Words do matter, so I have to insist that my words be treated accurately. I wrote:
That quote has two parts: the relevance of their academic training and the period in which they studied the runes.
Hall is a Professor of Italian Languages, and we do not know the event of his expertise in the needed languages and history. Thalbitzer worked long before the modern period of runic discoveries.
The third, whom you wisely don’t mention, is Scott Wolter. And he turns out to be a total crackpot. So now we’re down to two.
My point, which was very clear the first time around and still stands, is that the entire field of experts in Norse languages, Norse history, Norse runes, and Norse writings has unanimously declared that they cannot make the case for the KRS’s authenticity. Are they the only ones who count? Yes. They are the only ones who count. There are, as I stated forthrightly, two scholars who disagree, and those scholars’ credentials are suspect for totally obvious reasons.
So I dismiss them. You can try to build a case from them, but there’s no there there. I did not call those two cranks at any time, you notice, just not experts. You call them experts but you have given no evidence whatsoever that they can be considered experts on the modern-day knowledge of the subject. Why don’t you do that and make a real case?
Well, there’s also However, the use of runes in the medieval period is far from systematic or coherent: in defence of the possibility of the genuineness of the stone, S.N.Hagen wrote: “The Kensington alphabet is a synthesis of older unsimplified runes, later dotted runes, and a number of Latin letters … The runes for a, n, s and t are the old Danish unsimplified forms which should have been out of use for a long time [by the 14th century]…I suggest that [a posited 14th century]creator must at some time or other in his life have been familiar with an inscription (or inscriptions) composed at a time when these unsimplified forms were still in use” and that he “was not a professional runic scribe before he left his homeland”. He published in a peer reviewed journal:Speculum: A Journal of Medieval Studies, Vol. XXV, No.3, Jul;y 1950.

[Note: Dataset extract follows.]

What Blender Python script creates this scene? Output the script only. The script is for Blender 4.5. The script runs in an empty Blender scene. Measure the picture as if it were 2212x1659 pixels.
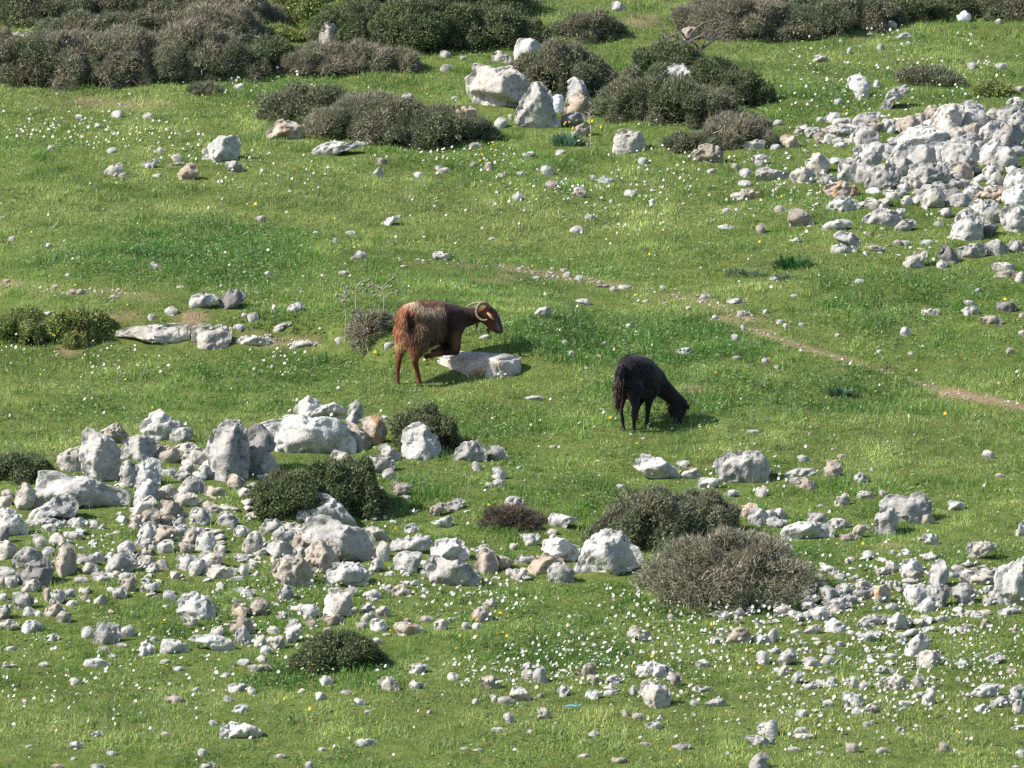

Ok, name the " experts in Norse languages, Norse history, Norse runes, and Norse writings " who have so declared. POST L’Anse aux Meadows.
I mean even Henrik Williams did not say it was “fake” and note he based his study upon others.
Bolding added.
You are quite deliberately skipping over the sections of the article where Williams showed that 1950 studies on the KRS are about as useful as those in cosmology or dinosaurs because the bulk of the material that scholars now use to judge these matters was discovered after 1950.
Williams just demolished the opposition in the politest academic terms. Your total case is of the effect that since we don’t have video of the faker making the KRS your opinion is as good as “every single academically trained specialist in Scandinavian, English, or German studies who has ever chosen to write on the subject.” It is not.
As I understand it, the business of judging authenticity (such as art works) is not primarily based on facts but on feel. This is the subject of Malcolm Gladwell’s Blink.
What seems to be going on here is that experts in the relevant languages know that it is fake. To them, it is obvious that it is a fake (just as you can tell the difference between fake “olde tyme” English and an authentic old text, just by virtue of whether it rings true for you as a well-read native speaker). But that is not enough to convince the wider public, so they try to explain their judgement by reference to facts, which can be “debunked”. Such debunking does not, however, invalidate their conclusion.
Similarly, if you want to refute the judgement of an art historian that a particular painting was not the work of Titian, it is not sufficient to address the particular points of fact adduced to back up the judgement. You have little option other than to spend years gaining sufficient knowledge and experience to be able to credibly judge a fake Titian from a real one by yourself.